Esta es también la clave por la que sus films sobreviven y sobrevivirán al paso del tiempo; este es su secreto y su legado: datos, información acumulada y orquestada que luego recogerán las lecturas críticas, las nuevas interpretaciones que, año a año, se suscitarán de generación en generación de críticos; esa carga conceptual que enriquece y hace más profundos los valores tratados, es lo que define al director danés. Y también ese abordaje de la comprensión del mundo, siempre como un acercamiento a la existencia de cierto orden velado acerca del universo, un saber que nunca entenderemos, un idioma divino lejano, como el brillo de una perfección que nunca jamás vamos a poder alcanzar.
Qué otra cosa podemos hacer, más que contemplar el modelo de pensamiento, el sistema que nos ofrece Lars von Trier. Mediante los argumentos siempre cargados de razones psicológicas ‒con personajes tan compuestos y conflictos que, en cada caso, se tratan de algo más que una simple búsqueda, se tratan de una lucha interna y mental‒, intenta transmitirnos un mundo, un pensamiento, que está en contra de casi todo lo socialmente aceptado, de lo políticamente correcto, una manera de negar esa oferta hedonista, esteticista y decadente a la que parecemos obligados, con el deber de desear ‒siempre‒, y perder, para luego encontrar falsas satisfacciones y desear más y más, siempre objetos equivocados. Porque acaso eso que nos será imposible obtener, ese deseo primitivo, ese objeto real, daría a siniestro; porque serían, acaso, los pechos de nuestra madre. Es cierto que Lars parece haber leído los seminarios de Lacan acerca del deseo y su interpretación porque sus personajes experimentan en cada largometraje esto mismo, esta lucha en el campo de la psiquis, un trabajo conceptual alrededor de la oscuridad paradójica de la causa del deseo. Lo que nos muestra es una razón cíclica entre el alivio que brinda la falta y la angustia por la idea del fin de esa falta.

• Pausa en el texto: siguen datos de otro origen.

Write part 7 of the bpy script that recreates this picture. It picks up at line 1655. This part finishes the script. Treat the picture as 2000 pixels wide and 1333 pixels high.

Se erige así esta cultura de la oposición que nos plantea Lars, frente a todos y todo. En especial frente a la religión y frente a la cristiandad, que él representa como una iglesia occidental católico romana. Y, con el ícono del crucifijo, nos exige qué cosas no hacer: porque el mesías se sacrificó por toda la humanidad, nosotros debemos avergonzarnos de nuestros deseos y perversiones. La iglesia del sufrimiento, dice Lars: su ícono simboliza el sufrimiento, todo lo que esperan de su cofradía es culpa y autoflagelación.
En cualquier caso, en lugar de optar por algo tan banal como la lucha contra el pecado, le parece mejor y más natural luchar contra algo mucho más real, como es el dolor. Y a partir de este dolor, de esta falta, de esta Naturaleza humana, construir el mundo.